What you are asked to do | Exactly reproduce each entry, leaving out nothing.

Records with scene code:
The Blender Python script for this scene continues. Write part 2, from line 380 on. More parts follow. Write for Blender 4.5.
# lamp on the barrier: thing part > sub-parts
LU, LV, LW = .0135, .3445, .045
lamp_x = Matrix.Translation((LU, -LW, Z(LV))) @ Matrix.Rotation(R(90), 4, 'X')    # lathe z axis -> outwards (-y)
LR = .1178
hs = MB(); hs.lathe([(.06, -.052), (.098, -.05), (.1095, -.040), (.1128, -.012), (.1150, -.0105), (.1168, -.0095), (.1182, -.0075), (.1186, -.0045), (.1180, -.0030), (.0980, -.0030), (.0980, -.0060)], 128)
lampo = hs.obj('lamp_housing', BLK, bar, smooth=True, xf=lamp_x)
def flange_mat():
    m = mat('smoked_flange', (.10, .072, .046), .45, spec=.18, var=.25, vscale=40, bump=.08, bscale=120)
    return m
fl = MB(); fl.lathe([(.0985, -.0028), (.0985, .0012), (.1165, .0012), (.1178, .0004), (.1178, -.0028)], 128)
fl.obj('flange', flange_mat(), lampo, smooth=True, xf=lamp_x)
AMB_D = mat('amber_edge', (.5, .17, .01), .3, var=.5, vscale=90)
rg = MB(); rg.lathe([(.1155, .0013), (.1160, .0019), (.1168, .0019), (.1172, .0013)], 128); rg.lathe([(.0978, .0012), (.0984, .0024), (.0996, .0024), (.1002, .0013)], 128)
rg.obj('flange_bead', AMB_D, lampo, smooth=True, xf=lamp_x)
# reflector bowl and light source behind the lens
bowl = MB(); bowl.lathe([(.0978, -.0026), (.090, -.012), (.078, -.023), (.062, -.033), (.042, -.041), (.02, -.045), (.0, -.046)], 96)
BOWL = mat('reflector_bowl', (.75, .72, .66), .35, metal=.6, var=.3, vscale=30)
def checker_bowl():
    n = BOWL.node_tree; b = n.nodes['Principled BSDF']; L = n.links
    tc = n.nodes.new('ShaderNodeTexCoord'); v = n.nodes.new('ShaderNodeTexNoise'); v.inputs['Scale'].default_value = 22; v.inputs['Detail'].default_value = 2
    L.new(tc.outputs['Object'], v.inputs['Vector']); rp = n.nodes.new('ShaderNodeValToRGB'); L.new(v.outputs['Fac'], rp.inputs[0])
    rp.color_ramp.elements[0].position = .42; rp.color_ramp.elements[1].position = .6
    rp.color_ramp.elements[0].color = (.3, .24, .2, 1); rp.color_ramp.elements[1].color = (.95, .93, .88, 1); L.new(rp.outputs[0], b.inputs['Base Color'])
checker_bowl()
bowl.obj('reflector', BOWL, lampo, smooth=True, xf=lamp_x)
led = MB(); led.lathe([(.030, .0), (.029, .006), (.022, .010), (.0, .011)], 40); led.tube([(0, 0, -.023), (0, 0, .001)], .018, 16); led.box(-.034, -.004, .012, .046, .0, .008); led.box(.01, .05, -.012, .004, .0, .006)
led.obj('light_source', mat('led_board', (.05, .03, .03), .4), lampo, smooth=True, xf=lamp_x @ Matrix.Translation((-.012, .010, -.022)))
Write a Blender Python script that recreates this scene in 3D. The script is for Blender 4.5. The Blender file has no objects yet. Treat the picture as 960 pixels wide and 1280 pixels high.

Output of the task |
The Blender Python script for this scene continues. Write part 2, from line 380 on. More parts follow. Write for Blender 4.5.
# lamp on the barrier: thing part > sub-parts
LU, LV, LW = .0135, .3445, .045
lamp_x = Matrix.Translation((LU, -LW, Z(LV))) @ Matrix.Rotation(R(90), 4, 'X')    # lathe z axis -> outwards (-y)
LR = .1178
hs = MB(); hs.lathe([(.06, -.052), (.098, -.05), (.1095, -.040), (.1128, -.012), (.1150, -.0105), (.1168, -.0095), (.1182, -.0075), (.1186, -.0045), (.1180, -.0030), (.0980, -.0030), (.0980, -.0060)], 128)
lampo = hs.obj('lamp_housing', BLK, bar, smooth=True, xf=lamp_x)
def flange_mat():
    m = mat('smoked_flange', (.10, .072, .046), .45, spec=.18, var=.25, vscale=40, bump=.08, bscale=120)
    return m
fl = MB(); fl.lathe([(.0985, -.0028), (.0985, .0012), (.1165, .0012), (.1178, .0004), (.1178, -.0028)], 128)
fl.obj('flange', flange_mat(), lampo, smooth=True, xf=lamp_x)
AMB_D = mat('amber_edge', (.5, .17, .01), .3, var=.5, vscale=90)
rg = MB(); rg.lathe([(.1155, .0013), (.1160, .0019), (.1168, .0019), (.1172, .0013)], 128); rg.lathe([(.0978, .0012), (.0984, .0024), (.0996, .0024), (.1002, .0013)], 128)
rg.obj('flange_bead', AMB_D, lampo, smooth=True, xf=lamp_x)
# reflector bowl and light source behind the lens
bowl = MB(); bowl.lathe([(.0978, -.0026), (.090, -.012), (.078, -.023), (.062, -.033), (.042, -.041), (.02, -.045), (.0, -.046)], 96)
BOWL = mat('reflector_bowl', (.75, .72, .66), .35, metal=.6, var=.3, vscale=30)
def checker_bowl():
    n = BOWL.node_tree; b = n.nodes['Principled BSDF']; L = n.links
    tc = n.nodes.new('ShaderNodeTexCoord'); v = n.nodes.new('ShaderNodeTexNoise'); v.inputs['Scale'].default_value = 22; v.inputs['Detail'].default_value = 2
    L.new(tc.outputs['Object'], v.inputs['Vector']); rp = n.nodes.new('ShaderNodeValToRGB'); L.new(v.outputs['Fac'], rp.inputs[0])
    rp.color_ramp.elements[0].position = .42; rp.color_ramp.elements[1].position = .6
    rp.color_ramp.elements[0].color = (.3, .24, .2, 1); rp.color_ramp.elements[1].color = (.95, .93, .88, 1); L.new(rp.outputs[0], b.inputs['Base Color'])
checker_bowl()
bowl.obj('reflector', BOWL, lampo, smooth=True, xf=lamp_x)
led = MB(); led.lathe([(.030, .0), (.029, .006), (.022, .010), (.0, .011)], 40); led.tube([(0, 0, -.023), (0, 0, .001)], .018, 16); led.box(-.034, -.004, .012, .046, .0, .008); led.box(.01, .05, -.012, .004, .0, .006)
led.obj('light_source', mat('led_board', (.05, .03, .03), .4), lampo, smooth=True, xf=lamp_x @ Matrix.Translation((-.012, .010, -.022)))
Write a Blender Python script that recreates this scene in 3D. The script is for Blender 4.5. The Blender file has no objects yet. Treat the picture as 960 pixels wide and 1280 pixels high.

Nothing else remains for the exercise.